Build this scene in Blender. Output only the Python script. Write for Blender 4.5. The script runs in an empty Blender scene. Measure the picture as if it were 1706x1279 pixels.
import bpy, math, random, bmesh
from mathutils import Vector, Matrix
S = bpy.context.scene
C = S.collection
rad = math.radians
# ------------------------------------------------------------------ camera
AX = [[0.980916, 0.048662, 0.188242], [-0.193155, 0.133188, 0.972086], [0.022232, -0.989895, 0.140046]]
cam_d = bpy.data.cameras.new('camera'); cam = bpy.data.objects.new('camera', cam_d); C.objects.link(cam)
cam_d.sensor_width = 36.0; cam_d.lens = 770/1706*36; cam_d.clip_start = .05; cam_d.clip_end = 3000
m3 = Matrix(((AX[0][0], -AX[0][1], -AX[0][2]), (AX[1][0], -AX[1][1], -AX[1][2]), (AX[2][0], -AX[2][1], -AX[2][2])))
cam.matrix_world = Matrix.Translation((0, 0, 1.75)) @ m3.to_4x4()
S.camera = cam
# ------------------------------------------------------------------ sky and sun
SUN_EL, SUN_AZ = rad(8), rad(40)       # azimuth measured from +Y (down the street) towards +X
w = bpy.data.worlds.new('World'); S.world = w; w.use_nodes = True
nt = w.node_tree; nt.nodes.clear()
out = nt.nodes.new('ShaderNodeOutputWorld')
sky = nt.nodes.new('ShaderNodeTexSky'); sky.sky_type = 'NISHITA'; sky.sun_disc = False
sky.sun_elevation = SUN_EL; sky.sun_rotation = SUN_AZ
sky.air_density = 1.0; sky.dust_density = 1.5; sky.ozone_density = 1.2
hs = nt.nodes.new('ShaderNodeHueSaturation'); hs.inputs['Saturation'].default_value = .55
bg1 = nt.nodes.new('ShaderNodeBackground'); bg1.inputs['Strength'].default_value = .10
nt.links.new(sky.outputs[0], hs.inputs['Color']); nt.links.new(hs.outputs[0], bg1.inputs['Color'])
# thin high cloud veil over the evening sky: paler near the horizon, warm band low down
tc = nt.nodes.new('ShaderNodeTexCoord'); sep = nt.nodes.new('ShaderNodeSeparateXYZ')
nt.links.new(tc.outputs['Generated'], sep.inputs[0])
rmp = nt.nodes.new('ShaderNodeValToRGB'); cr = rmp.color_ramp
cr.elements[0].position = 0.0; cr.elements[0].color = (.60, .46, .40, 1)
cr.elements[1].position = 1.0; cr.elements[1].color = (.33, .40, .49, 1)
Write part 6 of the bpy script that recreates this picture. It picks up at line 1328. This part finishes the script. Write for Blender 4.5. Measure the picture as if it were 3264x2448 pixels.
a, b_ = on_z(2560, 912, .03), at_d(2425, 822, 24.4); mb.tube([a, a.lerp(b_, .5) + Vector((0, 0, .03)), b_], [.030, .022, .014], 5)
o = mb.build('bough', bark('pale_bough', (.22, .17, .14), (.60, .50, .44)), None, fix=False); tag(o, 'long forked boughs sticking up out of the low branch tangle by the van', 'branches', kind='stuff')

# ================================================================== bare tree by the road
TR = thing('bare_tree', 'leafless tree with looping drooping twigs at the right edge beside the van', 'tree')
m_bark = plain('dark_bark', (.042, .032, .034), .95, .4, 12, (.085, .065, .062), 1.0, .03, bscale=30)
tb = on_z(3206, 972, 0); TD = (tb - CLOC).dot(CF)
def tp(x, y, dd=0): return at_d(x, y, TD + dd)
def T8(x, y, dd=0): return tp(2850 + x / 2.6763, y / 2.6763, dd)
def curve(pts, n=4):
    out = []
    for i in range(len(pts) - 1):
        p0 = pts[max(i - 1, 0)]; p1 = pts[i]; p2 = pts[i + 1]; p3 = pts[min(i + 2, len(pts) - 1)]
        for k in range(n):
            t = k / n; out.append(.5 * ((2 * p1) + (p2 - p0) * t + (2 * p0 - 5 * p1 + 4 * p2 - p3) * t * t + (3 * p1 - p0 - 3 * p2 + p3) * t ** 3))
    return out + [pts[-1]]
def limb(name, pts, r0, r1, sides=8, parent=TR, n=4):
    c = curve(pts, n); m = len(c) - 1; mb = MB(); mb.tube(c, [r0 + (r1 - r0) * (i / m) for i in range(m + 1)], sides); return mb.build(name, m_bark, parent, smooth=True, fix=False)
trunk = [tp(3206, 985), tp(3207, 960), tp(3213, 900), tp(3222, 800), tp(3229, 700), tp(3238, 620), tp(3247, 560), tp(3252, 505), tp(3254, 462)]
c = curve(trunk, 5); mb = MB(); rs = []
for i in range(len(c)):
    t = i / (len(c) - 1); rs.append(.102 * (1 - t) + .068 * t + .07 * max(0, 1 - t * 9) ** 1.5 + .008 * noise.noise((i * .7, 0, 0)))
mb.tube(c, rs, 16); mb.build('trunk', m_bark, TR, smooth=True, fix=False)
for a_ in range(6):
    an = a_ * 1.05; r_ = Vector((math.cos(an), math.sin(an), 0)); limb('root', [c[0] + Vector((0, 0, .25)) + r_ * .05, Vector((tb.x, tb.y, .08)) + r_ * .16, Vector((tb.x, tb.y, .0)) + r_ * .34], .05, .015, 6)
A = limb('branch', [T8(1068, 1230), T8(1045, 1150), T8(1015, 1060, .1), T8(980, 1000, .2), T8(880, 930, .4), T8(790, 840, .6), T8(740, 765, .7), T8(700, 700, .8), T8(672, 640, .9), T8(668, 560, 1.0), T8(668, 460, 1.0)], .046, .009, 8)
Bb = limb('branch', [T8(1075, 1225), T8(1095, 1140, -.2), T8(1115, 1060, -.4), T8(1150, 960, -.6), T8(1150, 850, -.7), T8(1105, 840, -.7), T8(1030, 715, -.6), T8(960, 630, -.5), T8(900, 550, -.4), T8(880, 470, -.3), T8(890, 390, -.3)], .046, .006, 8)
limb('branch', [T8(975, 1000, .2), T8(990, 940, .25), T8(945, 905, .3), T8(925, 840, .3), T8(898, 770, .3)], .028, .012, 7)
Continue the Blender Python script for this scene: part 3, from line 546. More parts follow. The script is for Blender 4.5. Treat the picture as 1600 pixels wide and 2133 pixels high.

__________

**Objective:** Print every record above exactly as written.

**Answer:**
Build this scene in Blender. Output only the Python script. Write for Blender 4.5. The script runs in an empty Blender scene. Measure the picture as if it were 1706x1279 pixels.
import bpy, math, random, bmesh
from mathutils import Vector, Matrix
S = bpy.context.scene
C = S.collection
rad = math.radians
# ------------------------------------------------------------------ camera
AX = [[0.980916, 0.048662, 0.188242], [-0.193155, 0.133188, 0.972086], [0.022232, -0.989895, 0.140046]]
cam_d = bpy.data.cameras.new('camera'); cam = bpy.data.objects.new('camera', cam_d); C.objects.link(cam)
cam_d.sensor_width = 36.0; cam_d.lens = 770/1706*36; cam_d.clip_start = .05; cam_d.clip_end = 3000
m3 = Matrix(((AX[0][0], -AX[0][1], -AX[0][2]), (AX[1][0], -AX[1][1], -AX[1][2]), (AX[2][0], -AX[2][1], -AX[2][2])))
cam.matrix_world = Matrix.Translation((0, 0, 1.75)) @ m3.to_4x4()
S.camera = cam
# ------------------------------------------------------------------ sky and sun
SUN_EL, SUN_AZ = rad(8), rad(40)       # azimuth measured from +Y (down the street) towards +X
w = bpy.data.worlds.new('World'); S.world = w; w.use_nodes = True
nt = w.node_tree; nt.nodes.clear()
out = nt.nodes.new('ShaderNodeOutputWorld')
sky = nt.nodes.new('ShaderNodeTexSky'); sky.sky_type = 'NISHITA'; sky.sun_disc = False
sky.sun_elevation = SUN_EL; sky.sun_rotation = SUN_AZ
sky.air_density = 1.0; sky.dust_density = 1.5; sky.ozone_density = 1.2
hs = nt.nodes.new('ShaderNodeHueSaturation'); hs.inputs['Saturation'].default_value = .55
bg1 = nt.nodes.new('ShaderNodeBackground'); bg1.inputs['Strength'].default_value = .10
nt.links.new(sky.outputs[0], hs.inputs['Color']); nt.links.new(hs.outputs[0], bg1.inputs['Color'])
# thin high cloud veil over the evening sky: paler near the horizon, warm band low down
tc = nt.nodes.new('ShaderNodeTexCoord'); sep = nt.nodes.new('ShaderNodeSeparateXYZ')
nt.links.new(tc.outputs['Generated'], sep.inputs[0])
rmp = nt.nodes.new('ShaderNodeValToRGB'); cr = rmp.color_ramp
cr.elements[0].position = 0.0; cr.elements[0].color = (.60, .46, .40, 1)
cr.elements[1].position = 1.0; cr.elements[1].color = (.33, .40, .49, 1)
Write part 6 of the bpy script that recreates this picture. It picks up at line 1328. This part finishes the script. Write for Blender 4.5. Measure the picture as if it were 3264x2448 pixels.
a, b_ = on_z(2560, 912, .03), at_d(2425, 822, 24.4); mb.tube([a, a.lerp(b_, .5) + Vector((0, 0, .03)), b_], [.030, .022, .014], 5)
o = mb.build('bough', bark('pale_bough', (.22, .17, .14), (.60, .50, .44)), None, fix=False); tag(o, 'long forked boughs sticking up out of the low branch tangle by the van', 'branches', kind='stuff')

# ================================================================== bare tree by the road
TR = thing('bare_tree', 'leafless tree with looping drooping twigs at the right edge beside the van', 'tree')
m_bark = plain('dark_bark', (.042, .032, .034), .95, .4, 12, (.085, .065, .062), 1.0, .03, bscale=30)
tb = on_z(3206, 972, 0); TD = (tb - CLOC).dot(CF)
def tp(x, y, dd=0): return at_d(x, y, TD + dd)
def T8(x, y, dd=0): return tp(2850 + x / 2.6763, y / 2.6763, dd)
def curve(pts, n=4):
    out = []
    for i in range(len(pts) - 1):
        p0 = pts[max(i - 1, 0)]; p1 = pts[i]; p2 = pts[i + 1]; p3 = pts[min(i + 2, len(pts) - 1)]
        for k in range(n):
            t = k / n; out.append(.5 * ((2 * p1) + (p2 - p0) * t + (2 * p0 - 5 * p1 + 4 * p2 - p3) * t * t + (3 * p1 - p0 - 3 * p2 + p3) * t ** 3))
    return out + [pts[-1]]
def limb(name, pts, r0, r1, sides=8, parent=TR, n=4):
    c = curve(pts, n); m = len(c) - 1; mb = MB(); mb.tube(c, [r0 + (r1 - r0) * (i / m) for i in range(m + 1)], sides); return mb.build(name, m_bark, parent, smooth=True, fix=False)
trunk = [tp(3206, 985), tp(3207, 960), tp(3213, 900), tp(3222, 800), tp(3229, 700), tp(3238, 620), tp(3247, 560), tp(3252, 505), tp(3254, 462)]
c = curve(trunk, 5); mb = MB(); rs = []
for i in range(len(c)):
    t = i / (len(c) - 1); rs.append(.102 * (1 - t) + .068 * t + .07 * max(0, 1 - t * 9) ** 1.5 + .008 * noise.noise((i * .7, 0, 0)))
mb.tube(c, rs, 16); mb.build('trunk', m_bark, TR, smooth=True, fix=False)
for a_ in range(6):
    an = a_ * 1.05; r_ = Vector((math.cos(an), math.sin(an), 0)); limb('root', [c[0] + Vector((0, 0, .25)) + r_ * .05, Vector((tb.x, tb.y, .08)) + r_ * .16, Vector((tb.x, tb.y, .0)) + r_ * .34], .05, .015, 6)
A = limb('branch', [T8(1068, 1230), T8(1045, 1150), T8(1015, 1060, .1), T8(980, 1000, .2), T8(880, 930, .4), T8(790, 840, .6), T8(740, 765, .7), T8(700, 700, .8), T8(672, 640, .9), T8(668, 560, 1.0), T8(668, 460, 1.0)], .046, .009, 8)
Bb = limb('branch', [T8(1075, 1225), T8(1095, 1140, -.2), T8(1115, 1060, -.4), T8(1150, 960, -.6), T8(1150, 850, -.7), T8(1105, 840, -.7), T8(1030, 715, -.6), T8(960, 630, -.5), T8(900, 550, -.4), T8(880, 470, -.3), T8(890, 390, -.3)], .046, .006, 8)
limb('branch', [T8(975, 1000, .2), T8(990, 940, .25), T8(945, 905, .3), T8(925, 840, .3), T8(898, 770, .3)], .028, .012, 7)
Continue the Blender Python script for this scene: part 3, from line 546. More parts follow. The script is for Blender 4.5. Treat the picture as 1600 pixels wide and 2133 pixels high.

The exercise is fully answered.